The topography here has been well-preserved. Indeed, at one point I remembered having seen slides of photos taken after that bloodbath, the rows of bodies that once lined these very sections of road. It was sobering, but strength-inspiring, and a subtle reminder that despite the passage of time and changes in our surroundings, we are never far from our history, nor are we ever entirely separate from our environment: there is an impression we leave, a part of ourselves the we contribute every time we visit a place, and a part of that place that remains with us when we leave.

It was palpable now.

I was truly grateful then to be having such a positive, healthy experience of this chronotopal place.  Interspersed with these graver notions, was a sense of celebration, of fun, and a deep sense of hope for humanity-that we can overcome these dark moments in history in turning this hallowed ground where so many fought and died into a shared space for quiet contemplation, education, and now even into a race space:  a personal testing ground, an opportunity to come together and work hard, to help each other press on, to dig deep and find our inner strengths, to remind ourselves again of what we are truly made of, of our own humanity.

The runners around me brought on a good spirit of competition, but at the same time seemed to all be helping spur each other on. The feeling was strongly one of camaraderie.  We strangers would all pass, fall back, pace together, fall back and pass again in true marathon form. But after a while we fell into a rhythm, adapting to each others’ paces and ran together wolf-pack like. And every once in a while I would see the welcome familiar faces of fellow running club members  also running that day.

Afterward, it was much fun to share time, beer and race stories with friends and fellow racers. In a town where I had grown and changed so much, the finish could truly have been designed with me in mind.  From Antietam and Sharpsburg, we ran into Shepherdtown, which in itself felt like a homecoming for me. We ran over the Rumsey bridge–which years ago I had watched being built, that I had run over so many times en route to the tow path or back home.  We passed the spot where I had wandered around hiking and healing after my very first marathon, over the trees I had run under after my mother’s death, passing within view of the tiny park where my husband and I exchanged marriage vows some 10 years ago.

Everyone and everything accelerated and seemed to converge then in a sense of urgency: the wolf pack of runners I had run the race along side, my fellow club members, my friends, my husband. All running or cheering the runners, pushing me to dash up the last hill, and round the corner to the finish.

In some ways, ending a marathon feels a little like what I would imagine it to be like to die. It is the final cap of a mighty long,  fine celebration, full of hardships and trials, reprieves and elation, and you watch yourself from some greater vantage point, giving it your all, your last final push, your last blast of breath.

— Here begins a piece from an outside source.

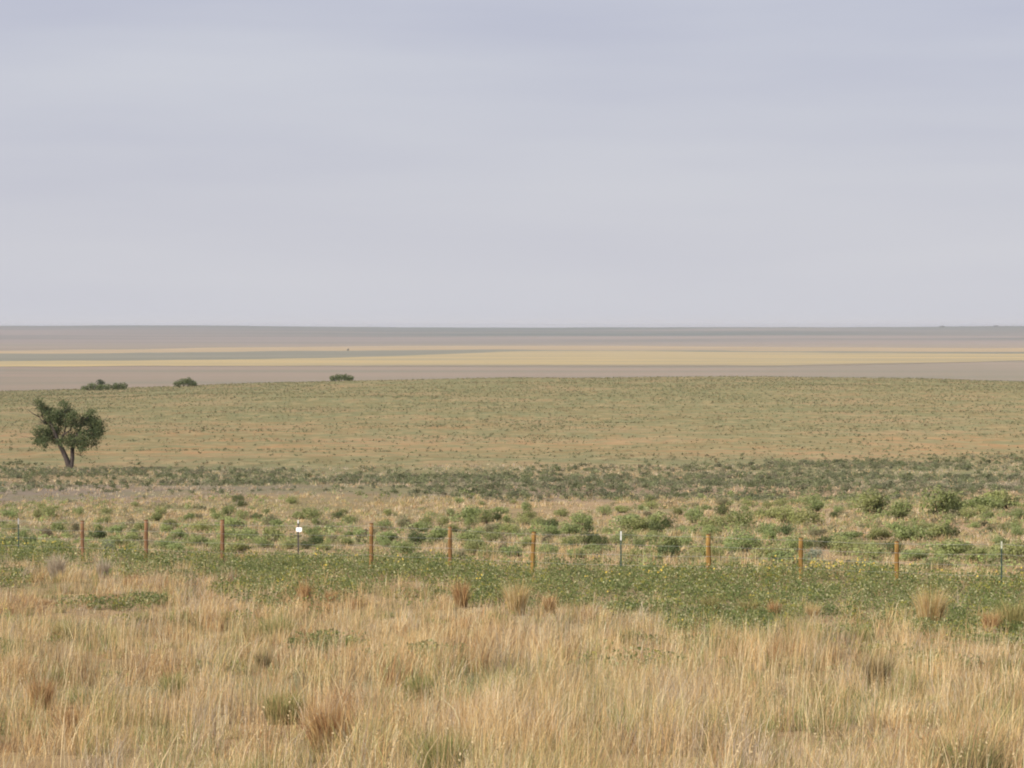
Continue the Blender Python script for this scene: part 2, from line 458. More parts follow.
MIXR = np.concatenate([RUST, RUST, STRAW[:2]]); MIXO = np.concatenate([OLIVE, OLIVE, STRAW[1:2], np.array([[.13, .12, .05]])])
MIXG = np.concatenate([GREEN, OLIVE[:1], STRAW[:1]]); MIXT = np.concatenate([STRAW, OLIVE[:1]])
MIXD = np.array([[.22, .16, .09], [.19, .16, .08], [.30, .22, .13], [.17, .18, .07], [.50, .37, .19]])
MIXK = np.array([[.52, .44, .32], [.44, .36, .26], [.60, .51, .38]])
TUFTS = [  # x, y of the base, width, height (pixels in the view), palette, mound, label
    (304, 606, 10, 22, MIXR, 0, 'narrow rust brown grass tuft standing in the weeds below the white sign'),
    (331, 608, 11, 16, MIXR, 0, 'short faded rust tuft beside the narrow rust tuft below the white sign'),
    (461, 608, 14, 25, MIXR, 0, 'dark rust grass tuft on the weed edge below the fifth wooden post'),
    (517, 616, 22, 30, MIXT, 0, 'tall straw yellow tuft on the weed edge below the sixth wooden post'),
    (550, 614, 11, 17, MIXR, 0, 'small orange rust tuft just beside the tall straw yellow tuft'),
    (711, 616, 22, 19, MIXO, 1, 'round olive brown tuft in the green weeds below the seventh wooden post'),
    (748, 618, 18, 20, MIXO, 1, 'olive tuft in the weeds between the seventh and eighth wooden posts'),
    (775, 620, 10, 18, MIXR, 0, 'thin rust tuft in the weeds shortly before the eighth wooden post'),
    (812, 622, 14, 18, MIXT, 0, 'pale rusty straw tuft at the weed edge below the eighth wooden post'),
    (931, 626, 27, 36, MIXT, 0, 'big straw tuft rising from the weeds below the ninth wooden post'),
    (991, 633, 14, 22, MIXR, 0, 'rust tuft between the big straw tuft and the round green mound'),
    (1014, 630, 34, 32, MIXO, 1, 'wide rounded olive green grass mound at the right edge of the weeds'),
    (56, 578, 16, 22, MIXK, 0, 'pale grey dead tuft standing near the first wooden post'),
    (103, 578, 11, 18, MIXK, 0, 'thin pale grey tuft between the first and second wooden posts'),
    (28, 577, 12, 12, MIXK, 1, 'low whitish grey tuft below the steel post at the left end'),
    (62, 643, 24, 20, MIXO, 1, 'dark olive tuft alone in straw grass below the first wooden post'),
    (188, 628, 13, 14, MIXD, 1, 'small dark grey brown tuft in straw grass below the second wooden post'),
    (140, 624, 20, 14, MIXG, 1, 'low grey green tuft beside the small dark grey brown tuft'),
    (263, 668, 9, 22, MIXD, 0, 'narrow dark brown tuft in straw grass below the third wooden post'),
    (629, 644, 17, 19, MIXO, 1, 'olive tuft in straw grass below the white tipped steel post'),
    (275, 640, 40, 26, MIXG, 1, 'broad green patch of fresh grass below the third post and sign'),
    (40, 712, 24, 30, MIXR, 0, 'rust brown tuft low in the straw grass near the left edge'),
    (70, 740, 13, 32, MIXR, 0, 'thin red brown tuft beside the rust tuft near the left edge'),
    (330, 752, 46, 44, MIXR, 0, 'large red brown clump in the straw grass at the bottom'),
    (282, 722, 38, 30, MIXG, 0, 'fresh green tuft beside the large red brown clump'),
    (418, 704, 30, 26, MIXG, 0, 'yellow green tuft rising from straw grass above the bright green one'),
    (442, 790, 46, 52, MIXG, 0, 'bright green upright tuft at the bottom edge'),
    (966, 800, 90, 60, np.concatenate([MIXG, MIXD]), 1, 'wide dark green clump in the bottom corner of the grass'),
    (878, 690, 28, 34, MIXD, 0, 'dark brown olive tuft in straw grass below the ninth wooden post'),
    (172, 705, 24, 26, MIXG, 0, 'dull green tuft in straw grass below the second wooden post'),
    (862, 640, 26, 18, MIXG, 1, 'low green tuft where straw grass meets the weeds below the eighth post'),
]
TCLEAR = []
for _t in TUFTS:
    _X, _D, _Z = at(_t[0], _t[1]); TCLEAR.append((_X, _D, _t[2] * _D / F, _t[3] * _D / F))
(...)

One last crowd scream-fed fly down one hilly hair-pin turn into the stadium, awareness shifting to feet adapting to the switch from pavement to turf, the sight of the numbers,  the sound of my heart pounding through music, a medaling, a few high fives, and a futile attempt to remove the sweat from my stinging eyes; and the experience, the day, was now another part of history.

For me, one who had been seeking a mere training race, the experience proved to be truly priceless.